(Entries taken from a collection)
• • • • •

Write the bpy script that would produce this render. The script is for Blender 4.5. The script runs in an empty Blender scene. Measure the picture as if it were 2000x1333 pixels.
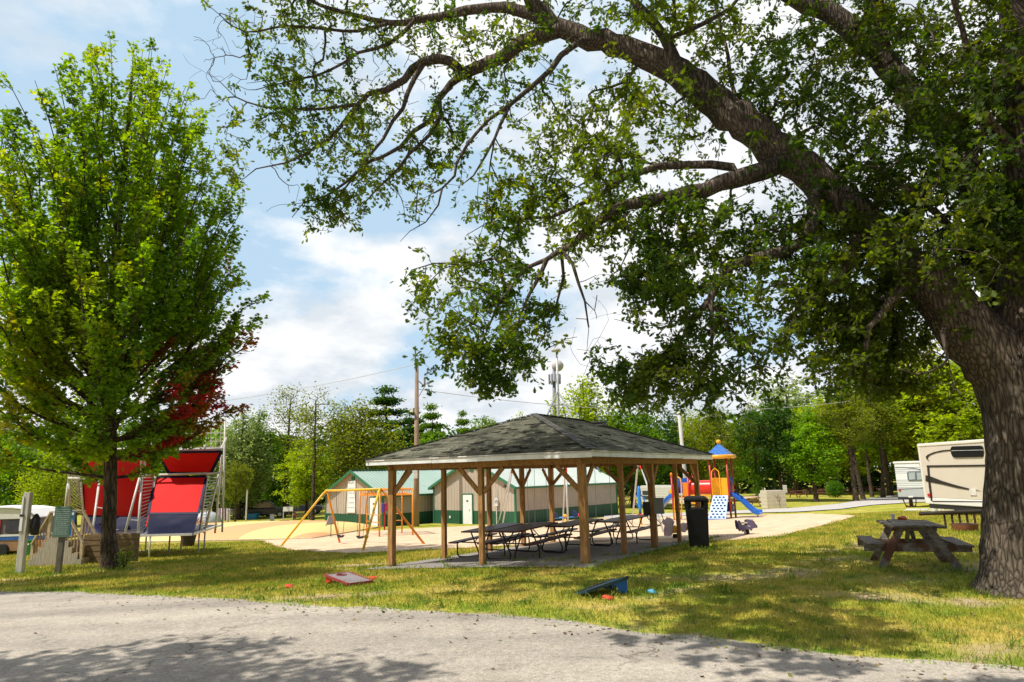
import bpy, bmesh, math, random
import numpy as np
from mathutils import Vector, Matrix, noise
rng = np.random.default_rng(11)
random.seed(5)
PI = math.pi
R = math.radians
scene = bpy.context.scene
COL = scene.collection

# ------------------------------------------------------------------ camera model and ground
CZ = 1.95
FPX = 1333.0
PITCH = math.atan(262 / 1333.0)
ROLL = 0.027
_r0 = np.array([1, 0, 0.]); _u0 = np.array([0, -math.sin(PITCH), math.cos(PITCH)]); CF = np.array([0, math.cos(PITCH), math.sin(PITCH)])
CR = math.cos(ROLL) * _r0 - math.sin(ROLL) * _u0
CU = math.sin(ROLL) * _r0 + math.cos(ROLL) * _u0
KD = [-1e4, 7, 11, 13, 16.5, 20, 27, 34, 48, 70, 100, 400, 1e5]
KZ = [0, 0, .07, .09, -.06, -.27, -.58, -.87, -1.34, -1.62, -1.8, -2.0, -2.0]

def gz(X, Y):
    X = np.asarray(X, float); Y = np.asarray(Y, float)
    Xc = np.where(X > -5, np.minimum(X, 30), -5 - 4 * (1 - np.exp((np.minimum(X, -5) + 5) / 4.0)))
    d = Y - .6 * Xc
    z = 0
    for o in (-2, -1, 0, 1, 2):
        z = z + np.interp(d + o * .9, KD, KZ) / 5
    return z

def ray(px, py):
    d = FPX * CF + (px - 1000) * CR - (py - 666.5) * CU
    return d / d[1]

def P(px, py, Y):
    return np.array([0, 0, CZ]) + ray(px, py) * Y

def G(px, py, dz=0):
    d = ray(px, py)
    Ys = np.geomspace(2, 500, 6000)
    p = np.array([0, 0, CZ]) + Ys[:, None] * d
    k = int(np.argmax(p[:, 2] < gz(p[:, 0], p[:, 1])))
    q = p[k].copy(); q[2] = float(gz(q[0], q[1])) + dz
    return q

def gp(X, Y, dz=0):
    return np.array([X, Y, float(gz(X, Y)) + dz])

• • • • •

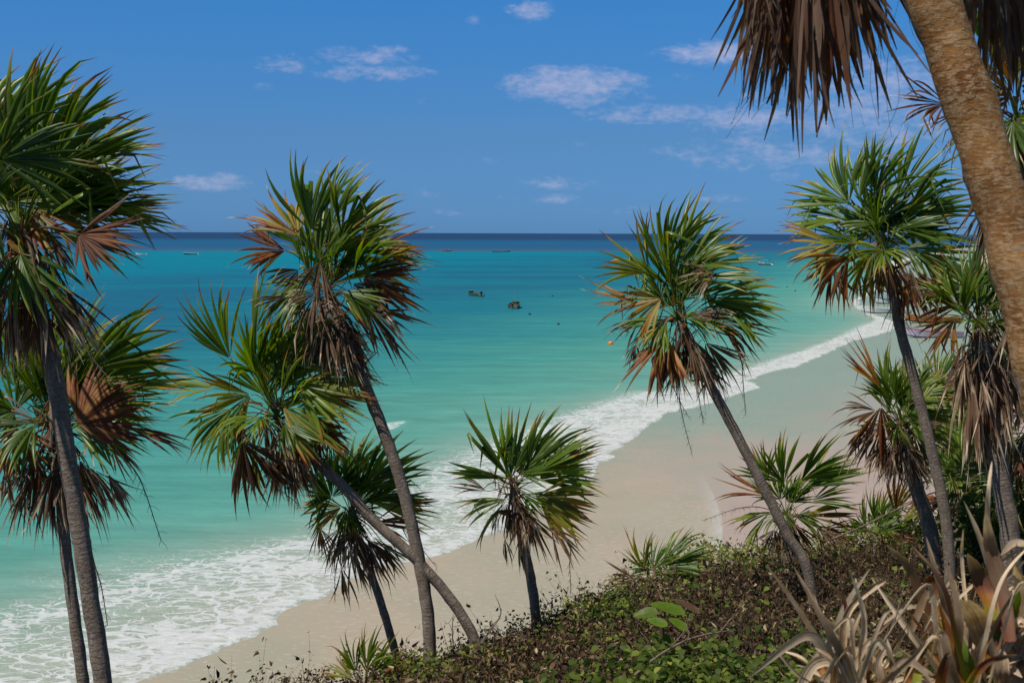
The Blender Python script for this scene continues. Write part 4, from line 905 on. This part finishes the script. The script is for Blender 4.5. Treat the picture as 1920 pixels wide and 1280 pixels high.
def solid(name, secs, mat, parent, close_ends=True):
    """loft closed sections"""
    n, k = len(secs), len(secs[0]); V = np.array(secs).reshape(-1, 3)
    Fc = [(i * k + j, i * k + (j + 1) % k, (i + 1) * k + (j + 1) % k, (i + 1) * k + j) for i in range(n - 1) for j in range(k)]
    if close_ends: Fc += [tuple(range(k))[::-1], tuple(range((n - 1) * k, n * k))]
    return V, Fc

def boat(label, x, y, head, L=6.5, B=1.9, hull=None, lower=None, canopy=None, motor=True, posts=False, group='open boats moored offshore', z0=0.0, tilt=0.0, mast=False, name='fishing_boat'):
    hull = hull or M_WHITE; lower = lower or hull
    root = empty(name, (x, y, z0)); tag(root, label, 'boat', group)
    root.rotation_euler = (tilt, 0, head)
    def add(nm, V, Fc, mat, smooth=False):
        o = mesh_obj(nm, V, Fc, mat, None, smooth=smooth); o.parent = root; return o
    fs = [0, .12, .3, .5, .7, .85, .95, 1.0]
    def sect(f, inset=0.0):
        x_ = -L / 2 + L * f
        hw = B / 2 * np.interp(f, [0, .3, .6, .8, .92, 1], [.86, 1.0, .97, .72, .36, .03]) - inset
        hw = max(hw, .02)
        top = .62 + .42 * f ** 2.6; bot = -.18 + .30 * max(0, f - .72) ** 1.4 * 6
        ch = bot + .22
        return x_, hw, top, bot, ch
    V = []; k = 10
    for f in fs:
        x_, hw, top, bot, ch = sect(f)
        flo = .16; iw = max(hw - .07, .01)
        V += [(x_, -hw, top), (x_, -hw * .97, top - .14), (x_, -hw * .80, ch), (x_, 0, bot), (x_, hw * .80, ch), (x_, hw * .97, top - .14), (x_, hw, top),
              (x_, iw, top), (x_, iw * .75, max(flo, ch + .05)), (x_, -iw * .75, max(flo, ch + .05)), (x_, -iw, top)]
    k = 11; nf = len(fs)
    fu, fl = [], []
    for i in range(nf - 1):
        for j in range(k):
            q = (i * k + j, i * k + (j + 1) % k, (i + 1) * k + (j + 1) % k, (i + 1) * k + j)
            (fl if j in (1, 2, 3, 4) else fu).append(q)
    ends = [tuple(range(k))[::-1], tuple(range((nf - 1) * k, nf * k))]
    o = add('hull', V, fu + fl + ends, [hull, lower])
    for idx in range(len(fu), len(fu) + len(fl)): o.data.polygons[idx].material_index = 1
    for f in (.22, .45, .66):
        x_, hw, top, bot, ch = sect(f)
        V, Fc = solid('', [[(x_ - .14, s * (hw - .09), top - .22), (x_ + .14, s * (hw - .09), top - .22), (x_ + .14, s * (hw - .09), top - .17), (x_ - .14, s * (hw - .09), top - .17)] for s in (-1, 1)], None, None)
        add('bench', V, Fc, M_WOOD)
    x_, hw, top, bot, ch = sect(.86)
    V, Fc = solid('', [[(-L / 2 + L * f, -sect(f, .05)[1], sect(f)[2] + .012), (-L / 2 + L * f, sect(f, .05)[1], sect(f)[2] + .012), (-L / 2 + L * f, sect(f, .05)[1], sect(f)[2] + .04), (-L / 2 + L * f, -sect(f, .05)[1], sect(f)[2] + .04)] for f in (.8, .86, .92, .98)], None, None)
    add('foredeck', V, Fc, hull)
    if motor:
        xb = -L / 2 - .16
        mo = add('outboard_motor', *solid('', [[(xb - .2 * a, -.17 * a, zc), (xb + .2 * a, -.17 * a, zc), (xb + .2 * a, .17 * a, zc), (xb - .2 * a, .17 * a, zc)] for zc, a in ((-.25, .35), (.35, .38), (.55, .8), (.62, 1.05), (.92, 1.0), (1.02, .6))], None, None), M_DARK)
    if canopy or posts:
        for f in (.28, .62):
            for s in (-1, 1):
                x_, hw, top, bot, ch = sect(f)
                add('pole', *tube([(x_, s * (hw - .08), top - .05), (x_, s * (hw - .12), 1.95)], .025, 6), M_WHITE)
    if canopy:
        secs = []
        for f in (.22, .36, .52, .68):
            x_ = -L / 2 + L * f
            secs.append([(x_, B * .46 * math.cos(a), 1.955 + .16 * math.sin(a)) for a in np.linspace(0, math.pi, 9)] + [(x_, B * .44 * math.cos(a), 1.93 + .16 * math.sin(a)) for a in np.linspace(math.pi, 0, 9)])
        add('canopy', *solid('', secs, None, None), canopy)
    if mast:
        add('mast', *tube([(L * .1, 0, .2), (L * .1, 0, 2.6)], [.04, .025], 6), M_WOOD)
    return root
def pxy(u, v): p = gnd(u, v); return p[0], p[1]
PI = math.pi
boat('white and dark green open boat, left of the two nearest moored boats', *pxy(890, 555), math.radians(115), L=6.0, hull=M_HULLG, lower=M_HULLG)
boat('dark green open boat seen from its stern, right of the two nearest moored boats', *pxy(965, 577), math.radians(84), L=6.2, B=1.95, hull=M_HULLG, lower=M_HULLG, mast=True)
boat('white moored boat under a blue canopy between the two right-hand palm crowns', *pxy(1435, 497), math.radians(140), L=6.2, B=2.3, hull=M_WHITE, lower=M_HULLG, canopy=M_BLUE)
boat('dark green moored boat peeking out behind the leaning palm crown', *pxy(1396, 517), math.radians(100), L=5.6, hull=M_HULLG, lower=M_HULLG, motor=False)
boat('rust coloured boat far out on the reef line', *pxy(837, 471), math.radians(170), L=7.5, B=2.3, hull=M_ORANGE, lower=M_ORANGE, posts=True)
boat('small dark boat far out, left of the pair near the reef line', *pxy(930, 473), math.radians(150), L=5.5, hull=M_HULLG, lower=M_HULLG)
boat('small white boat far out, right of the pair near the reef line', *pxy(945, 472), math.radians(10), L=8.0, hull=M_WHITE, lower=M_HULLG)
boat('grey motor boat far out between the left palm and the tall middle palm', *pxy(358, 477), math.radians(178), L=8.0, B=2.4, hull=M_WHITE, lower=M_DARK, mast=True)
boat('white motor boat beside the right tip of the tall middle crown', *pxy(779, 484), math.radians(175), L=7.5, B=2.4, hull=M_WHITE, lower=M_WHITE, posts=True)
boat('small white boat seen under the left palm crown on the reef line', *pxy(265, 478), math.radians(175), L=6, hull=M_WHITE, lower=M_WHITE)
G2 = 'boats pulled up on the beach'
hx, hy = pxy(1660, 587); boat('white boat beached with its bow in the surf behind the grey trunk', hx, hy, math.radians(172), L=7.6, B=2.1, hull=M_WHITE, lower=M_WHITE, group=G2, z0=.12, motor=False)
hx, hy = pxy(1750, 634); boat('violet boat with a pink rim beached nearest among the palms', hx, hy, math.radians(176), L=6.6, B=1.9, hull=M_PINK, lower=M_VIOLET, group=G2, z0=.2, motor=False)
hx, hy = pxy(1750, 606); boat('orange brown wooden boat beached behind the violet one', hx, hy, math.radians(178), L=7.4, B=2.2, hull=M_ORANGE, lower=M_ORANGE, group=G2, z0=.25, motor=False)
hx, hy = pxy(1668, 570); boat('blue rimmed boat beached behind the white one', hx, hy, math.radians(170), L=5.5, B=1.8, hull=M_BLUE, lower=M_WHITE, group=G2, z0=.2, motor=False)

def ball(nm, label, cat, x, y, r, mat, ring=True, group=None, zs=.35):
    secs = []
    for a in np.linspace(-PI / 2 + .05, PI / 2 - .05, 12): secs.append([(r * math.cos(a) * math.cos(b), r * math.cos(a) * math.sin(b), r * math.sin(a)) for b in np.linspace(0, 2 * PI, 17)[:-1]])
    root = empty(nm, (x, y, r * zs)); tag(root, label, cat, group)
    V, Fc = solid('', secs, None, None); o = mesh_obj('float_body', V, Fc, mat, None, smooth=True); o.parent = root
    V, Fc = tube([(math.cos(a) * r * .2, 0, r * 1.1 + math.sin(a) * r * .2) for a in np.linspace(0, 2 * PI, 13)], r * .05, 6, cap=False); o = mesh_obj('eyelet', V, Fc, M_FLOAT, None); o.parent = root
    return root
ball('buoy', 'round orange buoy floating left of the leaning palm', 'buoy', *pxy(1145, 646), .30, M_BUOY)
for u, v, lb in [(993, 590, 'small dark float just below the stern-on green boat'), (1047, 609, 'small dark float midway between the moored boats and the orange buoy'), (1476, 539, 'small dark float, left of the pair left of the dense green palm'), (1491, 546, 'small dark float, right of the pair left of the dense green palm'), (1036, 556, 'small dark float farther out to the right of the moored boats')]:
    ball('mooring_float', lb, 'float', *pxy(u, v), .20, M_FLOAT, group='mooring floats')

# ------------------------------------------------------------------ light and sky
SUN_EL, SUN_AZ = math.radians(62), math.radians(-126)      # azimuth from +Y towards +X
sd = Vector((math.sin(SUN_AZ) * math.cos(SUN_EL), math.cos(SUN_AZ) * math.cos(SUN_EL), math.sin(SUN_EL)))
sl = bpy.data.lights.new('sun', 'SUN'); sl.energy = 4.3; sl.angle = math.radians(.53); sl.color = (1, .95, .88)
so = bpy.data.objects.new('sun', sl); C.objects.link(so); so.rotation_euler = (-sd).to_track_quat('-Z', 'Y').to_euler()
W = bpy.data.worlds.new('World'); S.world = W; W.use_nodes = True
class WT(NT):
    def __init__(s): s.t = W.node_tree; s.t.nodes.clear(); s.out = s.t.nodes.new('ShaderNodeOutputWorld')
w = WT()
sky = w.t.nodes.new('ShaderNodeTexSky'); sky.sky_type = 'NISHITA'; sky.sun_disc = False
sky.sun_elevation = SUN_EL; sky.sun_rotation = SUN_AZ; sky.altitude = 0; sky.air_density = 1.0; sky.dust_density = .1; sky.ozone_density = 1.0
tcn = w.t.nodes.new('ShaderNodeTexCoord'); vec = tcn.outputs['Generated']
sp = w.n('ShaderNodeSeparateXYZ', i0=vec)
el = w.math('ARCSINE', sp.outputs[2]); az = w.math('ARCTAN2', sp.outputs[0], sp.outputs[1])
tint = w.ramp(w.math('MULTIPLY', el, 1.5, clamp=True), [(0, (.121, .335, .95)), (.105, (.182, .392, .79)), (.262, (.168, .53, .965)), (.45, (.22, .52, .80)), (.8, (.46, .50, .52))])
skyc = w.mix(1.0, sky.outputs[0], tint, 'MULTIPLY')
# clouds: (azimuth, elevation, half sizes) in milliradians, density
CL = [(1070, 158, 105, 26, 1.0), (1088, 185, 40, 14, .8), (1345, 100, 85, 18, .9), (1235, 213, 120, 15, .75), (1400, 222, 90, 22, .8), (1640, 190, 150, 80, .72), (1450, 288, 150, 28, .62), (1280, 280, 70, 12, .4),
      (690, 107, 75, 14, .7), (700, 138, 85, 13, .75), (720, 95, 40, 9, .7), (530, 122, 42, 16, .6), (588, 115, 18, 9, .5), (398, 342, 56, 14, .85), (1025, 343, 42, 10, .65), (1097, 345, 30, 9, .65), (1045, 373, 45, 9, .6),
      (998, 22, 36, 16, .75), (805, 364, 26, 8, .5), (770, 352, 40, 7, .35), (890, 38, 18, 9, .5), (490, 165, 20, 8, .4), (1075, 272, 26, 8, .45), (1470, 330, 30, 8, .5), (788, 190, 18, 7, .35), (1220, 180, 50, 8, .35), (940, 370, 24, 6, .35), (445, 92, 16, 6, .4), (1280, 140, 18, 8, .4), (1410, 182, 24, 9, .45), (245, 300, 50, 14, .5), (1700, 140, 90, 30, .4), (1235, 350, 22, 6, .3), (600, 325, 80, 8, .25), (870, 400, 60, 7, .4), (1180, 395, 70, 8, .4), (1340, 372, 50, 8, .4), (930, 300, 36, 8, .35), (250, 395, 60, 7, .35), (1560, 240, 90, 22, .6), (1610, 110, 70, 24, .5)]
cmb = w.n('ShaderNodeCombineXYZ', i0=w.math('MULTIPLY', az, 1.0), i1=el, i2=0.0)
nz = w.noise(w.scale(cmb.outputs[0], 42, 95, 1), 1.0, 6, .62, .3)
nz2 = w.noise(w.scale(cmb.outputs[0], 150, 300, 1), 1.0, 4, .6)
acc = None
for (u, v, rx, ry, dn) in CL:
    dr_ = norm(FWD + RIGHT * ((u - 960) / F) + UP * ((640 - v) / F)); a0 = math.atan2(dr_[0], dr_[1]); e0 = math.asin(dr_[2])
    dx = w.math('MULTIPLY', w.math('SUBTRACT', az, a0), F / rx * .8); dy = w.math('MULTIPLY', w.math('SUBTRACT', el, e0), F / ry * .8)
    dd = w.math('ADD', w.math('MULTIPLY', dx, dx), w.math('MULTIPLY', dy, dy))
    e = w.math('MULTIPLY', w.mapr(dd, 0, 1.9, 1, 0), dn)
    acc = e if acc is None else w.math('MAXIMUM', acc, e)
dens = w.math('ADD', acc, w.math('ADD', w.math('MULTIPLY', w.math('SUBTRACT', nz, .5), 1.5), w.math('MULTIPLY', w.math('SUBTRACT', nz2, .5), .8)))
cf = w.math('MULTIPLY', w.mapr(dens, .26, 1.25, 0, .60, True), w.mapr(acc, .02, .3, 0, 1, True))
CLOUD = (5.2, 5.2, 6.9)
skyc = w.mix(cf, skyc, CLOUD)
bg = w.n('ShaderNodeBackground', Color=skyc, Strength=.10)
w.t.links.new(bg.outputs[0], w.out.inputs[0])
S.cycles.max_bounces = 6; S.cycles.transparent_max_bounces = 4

• • • • •

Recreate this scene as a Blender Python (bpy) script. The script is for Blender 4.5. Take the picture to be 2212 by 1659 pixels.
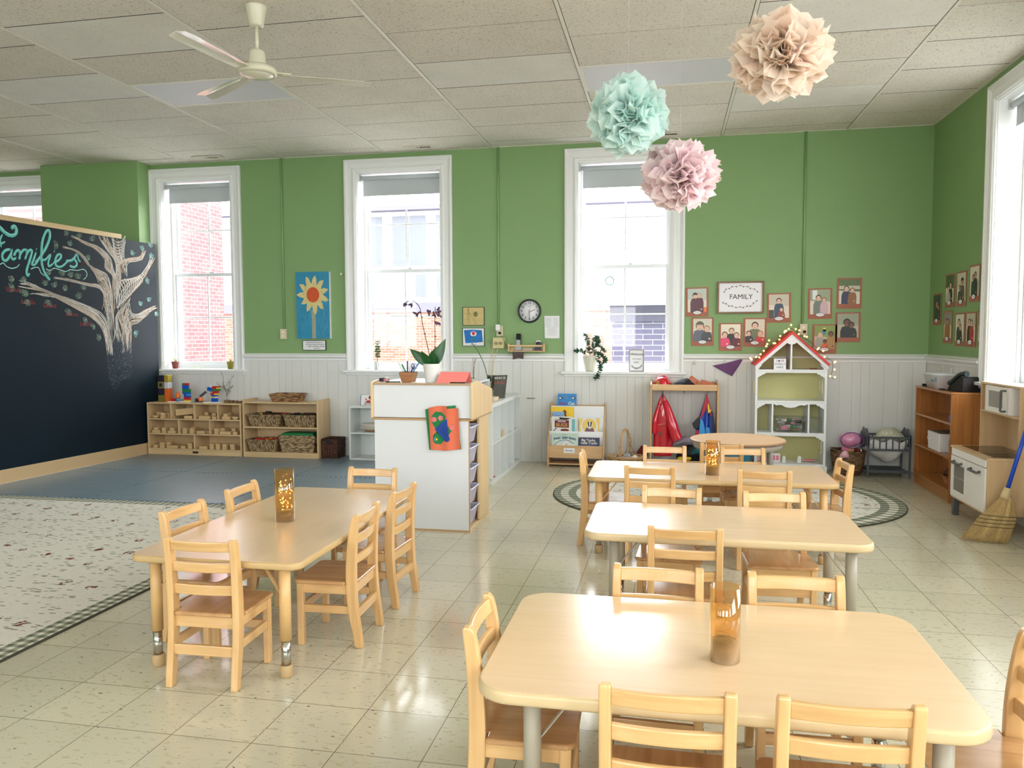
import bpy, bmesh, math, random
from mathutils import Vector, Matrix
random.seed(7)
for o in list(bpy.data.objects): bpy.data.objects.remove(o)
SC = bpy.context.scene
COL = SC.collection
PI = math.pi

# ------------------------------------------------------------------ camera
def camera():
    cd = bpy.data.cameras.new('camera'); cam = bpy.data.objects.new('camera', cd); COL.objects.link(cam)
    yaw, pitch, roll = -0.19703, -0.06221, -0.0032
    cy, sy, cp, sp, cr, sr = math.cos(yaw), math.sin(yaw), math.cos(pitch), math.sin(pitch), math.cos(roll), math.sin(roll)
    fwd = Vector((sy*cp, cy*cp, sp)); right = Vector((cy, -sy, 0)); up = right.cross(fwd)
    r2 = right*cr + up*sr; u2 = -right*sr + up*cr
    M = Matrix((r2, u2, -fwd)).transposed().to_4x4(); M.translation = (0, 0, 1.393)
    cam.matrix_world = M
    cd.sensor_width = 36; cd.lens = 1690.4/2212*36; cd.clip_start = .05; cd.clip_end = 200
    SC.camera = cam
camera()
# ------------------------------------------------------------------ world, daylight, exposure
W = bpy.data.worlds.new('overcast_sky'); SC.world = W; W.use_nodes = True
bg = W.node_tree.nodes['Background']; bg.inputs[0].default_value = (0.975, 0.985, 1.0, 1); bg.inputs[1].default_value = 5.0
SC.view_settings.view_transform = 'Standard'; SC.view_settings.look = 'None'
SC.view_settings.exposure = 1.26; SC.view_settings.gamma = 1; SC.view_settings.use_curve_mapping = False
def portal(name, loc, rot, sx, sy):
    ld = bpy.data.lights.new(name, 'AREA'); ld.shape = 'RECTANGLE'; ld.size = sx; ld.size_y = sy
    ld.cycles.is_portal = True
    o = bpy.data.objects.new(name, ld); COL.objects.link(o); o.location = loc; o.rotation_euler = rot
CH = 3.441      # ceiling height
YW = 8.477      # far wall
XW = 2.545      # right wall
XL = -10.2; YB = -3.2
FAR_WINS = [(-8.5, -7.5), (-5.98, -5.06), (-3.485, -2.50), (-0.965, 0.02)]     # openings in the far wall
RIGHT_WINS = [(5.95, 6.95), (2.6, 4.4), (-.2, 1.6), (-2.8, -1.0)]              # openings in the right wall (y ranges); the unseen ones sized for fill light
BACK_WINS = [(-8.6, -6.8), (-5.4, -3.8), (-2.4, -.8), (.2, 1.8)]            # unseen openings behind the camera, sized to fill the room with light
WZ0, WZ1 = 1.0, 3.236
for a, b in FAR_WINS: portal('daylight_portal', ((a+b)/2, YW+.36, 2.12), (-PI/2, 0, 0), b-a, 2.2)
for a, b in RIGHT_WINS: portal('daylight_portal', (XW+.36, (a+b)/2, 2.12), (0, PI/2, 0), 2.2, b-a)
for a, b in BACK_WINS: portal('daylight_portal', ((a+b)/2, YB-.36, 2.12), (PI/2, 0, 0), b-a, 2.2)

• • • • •

SHORT PROBLEM. Above are some records. Output exactly the lines from the one that contains "Write the bpy" to the one that contains "COL = scene.collection", keeping both, and omit the pictures.

SOLUTION.
Write the bpy script that would produce this render. The script is for Blender 4.5. The script runs in an empty Blender scene. Measure the picture as if it were 2000x1333 pixels.
import bpy, bmesh, math, random
import numpy as np
from mathutils import Vector, Matrix, noise
rng = np.random.default_rng(11)
random.seed(5)
PI = math.pi
R = math.radians
scene = bpy.context.scene
COL = scene.collection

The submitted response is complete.